### [Instruction]
Every line below is to be copied exactly, with the pictures left out.

### [Information shown]
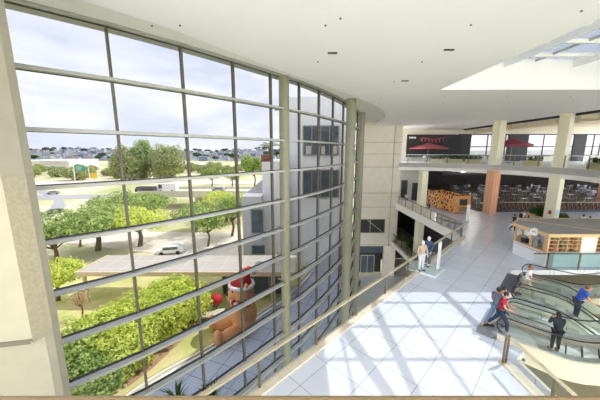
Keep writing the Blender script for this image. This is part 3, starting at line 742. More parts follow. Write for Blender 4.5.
# ================= escalators
P0 = Vector((7.08,9.7,0)); ds = Vector((1,1,0)).normalized(); dt = Vector((1,-1,0)).normalized()
def escalator(s, up, label, wd=1.35, u0=2.0, plate='steel', outer='greenp', lead=0.0):
    base = P0+ds*s
    t = thing('escalator', label, 'escalator', (base.x,base.y,0), R(-45), 'escalators')
    run = 9.7; sg = 1 if up else -1; H = (U if up else -B)*sg; run = abs(H)/math.tan(R(30))
    def zf(u):
        k = .9; v = u-u0
        if v <= 0: return 0.0
        if v < k: return sg*math.tan(R(30))*v*v/(2*k)
        v2 = min(v, run+k/2); z = sg*math.tan(R(30))*(v2-k/2); return z if abs(z) < abs(H) else H
    end = u0+run+1.6
    us = [.6+i*.3 for i in range(int((end-.6)/.3)+1)]
    # truss side panels
    for sd in (-1,1):
        y = sd*wd/2; b = MB()
        vs = []; 
        for a_, c_ in zip(us, us[1:]):
            za, zc = zf(a_), zf(c_); dp = .35 if a_ < 1.4 else .5
            lo_a, lo_c = za-dp, zc-dp
            b.add([(a_,y-.05,lo_a),(c_,y-.05,lo_c),(c_,y+.05,lo_c),(a_,y+.05,lo_a),(a_,y-.05,za+.28),(c_,y-.05,zc+.28),(c_,y+.05,zc+.28),(a_,y+.05,za+.28)],
                  [(3,2,1,0),(4,5,6,7),(0,1,5,4),(2,3,7,6),(1,2,6,5),(3,0,4,7)])
        b.build('side_panel', M[outer], t)
        b = MB()
        for a_, c_ in zip(us, us[1:]):
            za, zc = zf(a_), zf(c_); b.beam((a_,y,za+.3),(c_,y,zc+.3),.3,.05)
        b.build('deck', M['steel'], t)
        b = MB()
        for a_, c_ in zip(us[1:], us[2:]): b.quad((a_,y,zf(a_)+.3),(c_,y,zf(c_)+.3),(c_,y,zf(c_)+.93),(a_,y,zf(a_)+.93))
        n = 10; u1 = us[1]
        arc = [(u1-.3*math.sin(math.pi*i/n), y, .615-.0+.315*math.cos(math.pi*i/n)) for i in range(n+1)]
        b.add(arc, [tuple(range(n+1))]); b.build('balustrade_glass', M['esc_glass'], t)
        pts = [(u_,y,zf(u_)+.97) for u_ in us[::-1] if u_ >= u1]+[(u1-.36*math.sin(math.pi*i/n), y, .62+.35*math.cos(math.pi*i/n)) for i in range(1,n+1)]
        MB().tube(pts,.025,8).build('handrail', M['rubber'], t)
    # landing plate and steps
    MB().bb(.5,u0-.35,-wd/2+.06,wd/2-.06,-.25,.015).build('landing_plate', M[plate], t)
    MB().bb(u0-.35,u0-.2,-wd/2+.06,wd/2-.06,-.2,.02).build('comb_plate', M['frame'], t)
    u_ = u0-.2
    while u_ < end-.6:
        z = zf(u_+.2); MB().bb(u_+.02,u_+.38,-wd/2+.08,wd/2-.08,z-.32,z).build('step', M['step'], t)
        u_ += .4
    b = MB()
    for a_, c_ in zip(us, us[1:]):
        if a_ < .9: continue
        b.beam((a_,0,zf(a_)-.52),(c_,0,zf(c_)-.52),wd,.06)
    b.build('truss_soffit', M['greenp'], t)
    b = MB()
    for a_, c_ in zip(us, us[1:]):
        if a_ > 1.6: b.beam((a_,0,zf(a_)-.14),(c_,0,zf(c_)-.14),wd-.14,.03)
    b.build('gap_shade_sheet', M['dark2'], t)  # dark sheet under the treads, painted shade for the gaps between steps
    return t, zf
e1, z1 = escalator(.95,True,'escalator nearest the camera with cream side panel, going up to the right',1.6,2.3,outer='skirt')
e2, z2 = escalator(2.85,False,'empty downward escalator just behind the nearest one',1.4,1.9)
e3, z3 = escalator(4.65,False,'downward escalator carrying the man in the blue shirt',1.4,1.9)
e4, z4 = escalator(6.45,True,'upward escalator farthest back, beside the kiosk balustrade',1.5,2.4)
def st(s,t_,z=0): q = P0+ds*s+dt*t_; return Vector((q.x,q.y,z))
o = MB().box(0,0,.01,2.75,.62,.02).build('entry_mat', M['mat'], loc=(st(6.2,.2)), rotz=R(45)); tag(o,'dark grey floor mat in front of the farther escalators','mat')
o = MB().box(0,0,.01,2.3,.6,.02).build('entry_mat', mat('light_grey_entry_mat',(150,152,156),.9), loc=(st(1.2,.2)), rotz=R(45)); tag(o,'lighter grey floor mat at the entry of the nearest escalator','mat')
# strips between escalators
b_ = MB(); b_.box(0,0,0,7.45,.5,.25); struct(b_.build('trim_13', M['floor'], loc=st(3.725,.25,-.125), rotz=R(45)))
for s_,w_ in ((1.95,.26),(3.75,.3),(5.5,.25)):
    o = MB().box(0,0,0,w_-.02,1.6,.25).build('trim_10', M['skirt'], loc=st(s_,1.3,-.125), rotz=R(45+0)); o.rotation_euler=(0,0,R(-45+90)); struct(o)

# ================= people
def skin(verts, edges, radii, sub=1):
    me = bpy.data.meshes.new('tmp'); me.from_pydata([tuple(v) for v in verts], edges, [])
    o = bpy.data.objects.new('tmp', me); COL.objects.link(o)
    m = o.modifiers.new('s','SKIN'); m.use_smooth_shade = True
    for i, r in enumerate(radii):
        sv = me.skin_vertices[0].data[i]; sv.radius = (r,r) if not isinstance(r,tuple) else r; sv.use_root = (i == 0)
    ss = o.modifiers.new('d','SUBSURF'); ss.levels = sub
    dg = bpy.context.evaluated_depsgraph_get(); dg.update(); ev = o.evaluated_get(dg); m2 = bpy.data.meshes.new_from_object(ev)
    vs = [v.co.copy() for v in m2.vertices]; fs = [tuple(p.vertices) for p in m2.polygons]
    bpy.data.objects.remove(o); bpy.data.meshes.remove(me); bpy.data.meshes.remove(m2)
    return vs, fs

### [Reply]
Keep writing the Blender script for this image. This is part 3, starting at line 742. More parts follow. Write for Blender 4.5.
# ================= escalators
P0 = Vector((7.08,9.7,0)); ds = Vector((1,1,0)).normalized(); dt = Vector((1,-1,0)).normalized()
def escalator(s, up, label, wd=1.35, u0=2.0, plate='steel', outer='greenp', lead=0.0):
    base = P0+ds*s
    t = thing('escalator', label, 'escalator', (base.x,base.y,0), R(-45), 'escalators')
    run = 9.7; sg = 1 if up else -1; H = (U if up else -B)*sg; run = abs(H)/math.tan(R(30))
    def zf(u):
        k = .9; v = u-u0
        if v <= 0: return 0.0
        if v < k: return sg*math.tan(R(30))*v*v/(2*k)
        v2 = min(v, run+k/2); z = sg*math.tan(R(30))*(v2-k/2); return z if abs(z) < abs(H) else H
    end = u0+run+1.6
    us = [.6+i*.3 for i in range(int((end-.6)/.3)+1)]
    # truss side panels
    for sd in (-1,1):
        y = sd*wd/2; b = MB()
        vs = []; 
        for a_, c_ in zip(us, us[1:]):
            za, zc = zf(a_), zf(c_); dp = .35 if a_ < 1.4 else .5
            lo_a, lo_c = za-dp, zc-dp
            b.add([(a_,y-.05,lo_a),(c_,y-.05,lo_c),(c_,y+.05,lo_c),(a_,y+.05,lo_a),(a_,y-.05,za+.28),(c_,y-.05,zc+.28),(c_,y+.05,zc+.28),(a_,y+.05,za+.28)],
                  [(3,2,1,0),(4,5,6,7),(0,1,5,4),(2,3,7,6),(1,2,6,5),(3,0,4,7)])
        b.build('side_panel', M[outer], t)
        b = MB()
        for a_, c_ in zip(us, us[1:]):
            za, zc = zf(a_), zf(c_); b.beam((a_,y,za+.3),(c_,y,zc+.3),.3,.05)
        b.build('deck', M['steel'], t)
        b = MB()
        for a_, c_ in zip(us[1:], us[2:]): b.quad((a_,y,zf(a_)+.3),(c_,y,zf(c_)+.3),(c_,y,zf(c_)+.93),(a_,y,zf(a_)+.93))
        n = 10; u1 = us[1]
        arc = [(u1-.3*math.sin(math.pi*i/n), y, .615-.0+.315*math.cos(math.pi*i/n)) for i in range(n+1)]
        b.add(arc, [tuple(range(n+1))]); b.build('balustrade_glass', M['esc_glass'], t)
        pts = [(u_,y,zf(u_)+.97) for u_ in us[::-1] if u_ >= u1]+[(u1-.36*math.sin(math.pi*i/n), y, .62+.35*math.cos(math.pi*i/n)) for i in range(1,n+1)]
        MB().tube(pts,.025,8).build('handrail', M['rubber'], t)
    # landing plate and steps
    MB().bb(.5,u0-.35,-wd/2+.06,wd/2-.06,-.25,.015).build('landing_plate', M[plate], t)
    MB().bb(u0-.35,u0-.2,-wd/2+.06,wd/2-.06,-.2,.02).build('comb_plate', M['frame'], t)
    u_ = u0-.2
    while u_ < end-.6:
        z = zf(u_+.2); MB().bb(u_+.02,u_+.38,-wd/2+.08,wd/2-.08,z-.32,z).build('step', M['step'], t)
        u_ += .4
    b = MB()
    for a_, c_ in zip(us, us[1:]):
        if a_ < .9: continue
        b.beam((a_,0,zf(a_)-.52),(c_,0,zf(c_)-.52),wd,.06)
    b.build('truss_soffit', M['greenp'], t)
    b = MB()
    for a_, c_ in zip(us, us[1:]):
        if a_ > 1.6: b.beam((a_,0,zf(a_)-.14),(c_,0,zf(c_)-.14),wd-.14,.03)
    b.build('gap_shade_sheet', M['dark2'], t)  # dark sheet under the treads, painted shade for the gaps between steps
    return t, zf
e1, z1 = escalator(.95,True,'escalator nearest the camera with cream side panel, going up to the right',1.6,2.3,outer='skirt')
e2, z2 = escalator(2.85,False,'empty downward escalator just behind the nearest one',1.4,1.9)
e3, z3 = escalator(4.65,False,'downward escalator carrying the man in the blue shirt',1.4,1.9)
e4, z4 = escalator(6.45,True,'upward escalator farthest back, beside the kiosk balustrade',1.5,2.4)
def st(s,t_,z=0): q = P0+ds*s+dt*t_; return Vector((q.x,q.y,z))
o = MB().box(0,0,.01,2.75,.62,.02).build('entry_mat', M['mat'], loc=(st(6.2,.2)), rotz=R(45)); tag(o,'dark grey floor mat in front of the farther escalators','mat')
o = MB().box(0,0,.01,2.3,.6,.02).build('entry_mat', mat('light_grey_entry_mat',(150,152,156),.9), loc=(st(1.2,.2)), rotz=R(45)); tag(o,'lighter grey floor mat at the entry of the nearest escalator','mat')
# strips between escalators
b_ = MB(); b_.box(0,0,0,7.45,.5,.25); struct(b_.build('trim_13', M['floor'], loc=st(3.725,.25,-.125), rotz=R(45)))
for s_,w_ in ((1.95,.26),(3.75,.3),(5.5,.25)):
    o = MB().box(0,0,0,w_-.02,1.6,.25).build('trim_10', M['skirt'], loc=st(s_,1.3,-.125), rotz=R(45+0)); o.rotation_euler=(0,0,R(-45+90)); struct(o)

# ================= people
def skin(verts, edges, radii, sub=1):
    me = bpy.data.meshes.new('tmp'); me.from_pydata([tuple(v) for v in verts], edges, [])
    o = bpy.data.objects.new('tmp', me); COL.objects.link(o)
    m = o.modifiers.new('s','SKIN'); m.use_smooth_shade = True
    for i, r in enumerate(radii):
        sv = me.skin_vertices[0].data[i]; sv.radius = (r,r) if not isinstance(r,tuple) else r; sv.use_root = (i == 0)
    ss = o.modifiers.new('d','SUBSURF'); ss.levels = sub
    dg = bpy.context.evaluated_depsgraph_get(); dg.update(); ev = o.evaluated_get(dg); m2 = bpy.data.meshes.new_from_object(ev)
    vs = [v.co.copy() for v in m2.vertices]; fs = [tuple(p.vertices) for p in m2.polygons]
    bpy.data.objects.remove(o); bpy.data.meshes.remove(me); bpy.data.meshes.remove(m2)
    return vs, fs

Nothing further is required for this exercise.